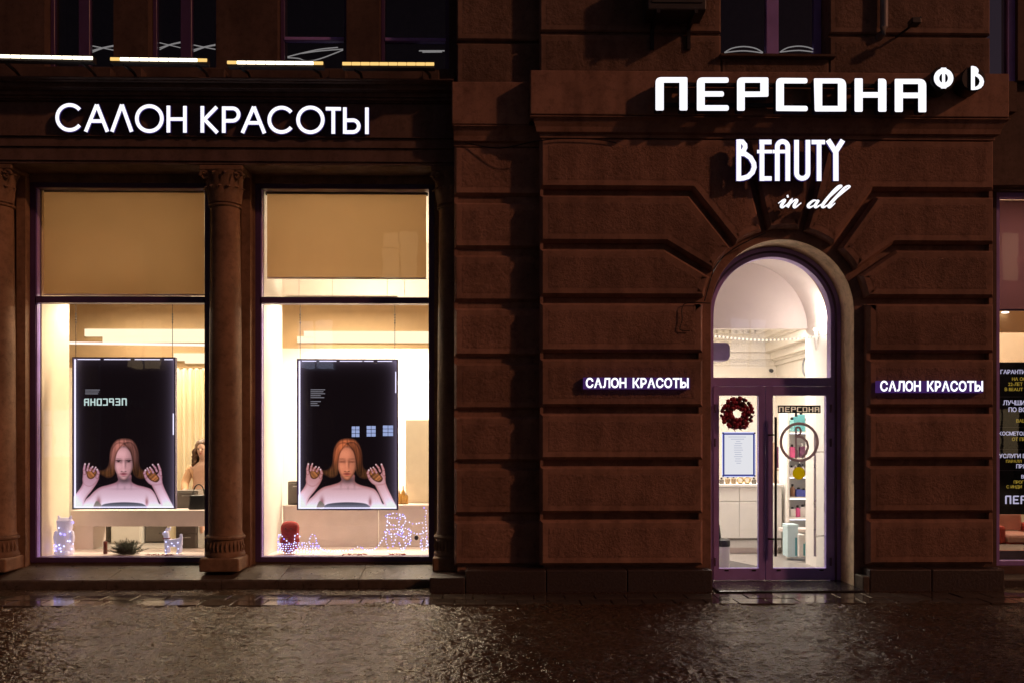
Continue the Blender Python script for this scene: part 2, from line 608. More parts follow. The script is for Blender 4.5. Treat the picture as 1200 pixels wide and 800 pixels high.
def wet_material(name, base, r0, r1, bump, bscale, bdist, bdetail=7, grit=3.2):
    m, nt, out = nodemat(name)
    N, L = nt.nodes.new, nt.links.new
    p = N("ShaderNodeBsdfPrincipled")
    tc = N("ShaderNodeTexCoord")
    n1 = N("ShaderNodeTexNoise"); n1.inputs["Scale"].default_value = grit; n1.inputs["Detail"].default_value = 10 if grit < 10 else 3; n1.inputs["Roughness"].default_value = 0.75
    L(tc.outputs["Object"], n1.inputs["Vector"])
    rp = N("ShaderNodeValToRGB")
    rp.color_ramp.elements[0].position = 0.35; rp.color_ramp.elements[1].position = 0.7
    rp.color_ramp.elements[0].color = (*[c * (0.5 if grit < 10 else 0.22) for c in base], 1)
    rp.color_ramp.elements[1].color = (*[c * 1.8 for c in base], 1)
    L(n1.outputs["Fac"], rp.inputs[0]); L(rp.outputs[0], p.inputs["Base Color"])
    n2 = N("ShaderNodeTexNoise"); n2.inputs["Scale"].default_value = 9; n2.inputs["Detail"].default_value = 8
    L(tc.outputs["Object"], n2.inputs["Vector"])
    mr = N("ShaderNodeMapRange"); mr.inputs[1].default_value = 0.35; mr.inputs[2].default_value = 0.65
    mr.inputs[3].default_value = r0; mr.inputs[4].default_value = r1
    n5 = N("ShaderNodeTexNoise"); n5.inputs["Scale"].default_value = 4.5; n5.inputs["Detail"].default_value = 5; n5.inputs["Roughness"].default_value = 0.7
    L(tc.outputs["Object"], n5.inputs["Vector"])
    m5 = N("ShaderNodeMapRange"); m5.inputs[1].default_value = 0.47; m5.inputs[2].default_value = 0.62; m5.inputs[3].default_value = 0.0; m5.inputs[4].default_value = 0.20 if grit > 10 else 0.04
    L(n5.outputs["Fac"], m5.inputs[0])
    a5 = N("ShaderNodeMath"); a5.operation = 'ADD'
    L(n2.outputs["Fac"], mr.inputs[0]); L(mr.outputs[0], a5.inputs[0]); L(m5.outputs[0], a5.inputs[1]); L(a5.outputs[0], p.inputs["Roughness"])
    p.inputs["Specular Tint"].default_value = (1.0, 0.72, 0.42, 1)
    n3 = N("ShaderNodeTexNoise"); n3.inputs["Scale"].default_value = bscale; n3.inputs["Detail"].default_value = bdetail; n3.inputs["Roughness"].default_value = 0.6
    L(tc.outputs["Object"], n3.inputs["Vector"])
    bp = N("ShaderNodeBump"); bp.inputs["Strength"].default_value = bump; bp.inputs["Distance"].default_value = bdist
    L(n3.outputs["Fac"], bp.inputs["Height"]); L(bp.outputs[0], p.inputs["Normal"])
    p.inputs["Specular IOR Level"].default_value = 0.32
    L(p.outputs[0], out.inputs[0])
    return m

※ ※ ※

Problem to solve: Repeat the material above in full and unchanged, minus its images.

Exercise response:
Continue the Blender Python script for this scene: part 2, from line 608. More parts follow. The script is for Blender 4.5. Treat the picture as 1200 pixels wide and 800 pixels high.
def wet_material(name, base, r0, r1, bump, bscale, bdist, bdetail=7, grit=3.2):
    m, nt, out = nodemat(name)
    N, L = nt.nodes.new, nt.links.new
    p = N("ShaderNodeBsdfPrincipled")
    tc = N("ShaderNodeTexCoord")
    n1 = N("ShaderNodeTexNoise"); n1.inputs["Scale"].default_value = grit; n1.inputs["Detail"].default_value = 10 if grit < 10 else 3; n1.inputs["Roughness"].default_value = 0.75
    L(tc.outputs["Object"], n1.inputs["Vector"])
    rp = N("ShaderNodeValToRGB")
    rp.color_ramp.elements[0].position = 0.35; rp.color_ramp.elements[1].position = 0.7
    rp.color_ramp.elements[0].color = (*[c * (0.5 if grit < 10 else 0.22) for c in base], 1)
    rp.color_ramp.elements[1].color = (*[c * 1.8 for c in base], 1)
    L(n1.outputs["Fac"], rp.inputs[0]); L(rp.outputs[0], p.inputs["Base Color"])
    n2 = N("ShaderNodeTexNoise"); n2.inputs["Scale"].default_value = 9; n2.inputs["Detail"].default_value = 8
    L(tc.outputs["Object"], n2.inputs["Vector"])
    mr = N("ShaderNodeMapRange"); mr.inputs[1].default_value = 0.35; mr.inputs[2].default_value = 0.65
    mr.inputs[3].default_value = r0; mr.inputs[4].default_value = r1
    n5 = N("ShaderNodeTexNoise"); n5.inputs["Scale"].default_value = 4.5; n5.inputs["Detail"].default_value = 5; n5.inputs["Roughness"].default_value = 0.7
    L(tc.outputs["Object"], n5.inputs["Vector"])
    m5 = N("ShaderNodeMapRange"); m5.inputs[1].default_value = 0.47; m5.inputs[2].default_value = 0.62; m5.inputs[3].default_value = 0.0; m5.inputs[4].default_value = 0.20 if grit > 10 else 0.04
    L(n5.outputs["Fac"], m5.inputs[0])
    a5 = N("ShaderNodeMath"); a5.operation = 'ADD'
    L(n2.outputs["Fac"], mr.inputs[0]); L(mr.outputs[0], a5.inputs[0]); L(m5.outputs[0], a5.inputs[1]); L(a5.outputs[0], p.inputs["Roughness"])
    p.inputs["Specular Tint"].default_value = (1.0, 0.72, 0.42, 1)
    n3 = N("ShaderNodeTexNoise"); n3.inputs["Scale"].default_value = bscale; n3.inputs["Detail"].default_value = bdetail; n3.inputs["Roughness"].default_value = 0.6
    L(tc.outputs["Object"], n3.inputs["Vector"])
    bp = N("ShaderNodeBump"); bp.inputs["Strength"].default_value = bump; bp.inputs["Distance"].default_value = bdist
    L(n3.outputs["Fac"], bp.inputs["Height"]); L(bp.outputs[0], p.inputs["Normal"])
    p.inputs["Specular IOR Level"].default_value = 0.32
    L(p.outputs[0], out.inputs[0])
    return m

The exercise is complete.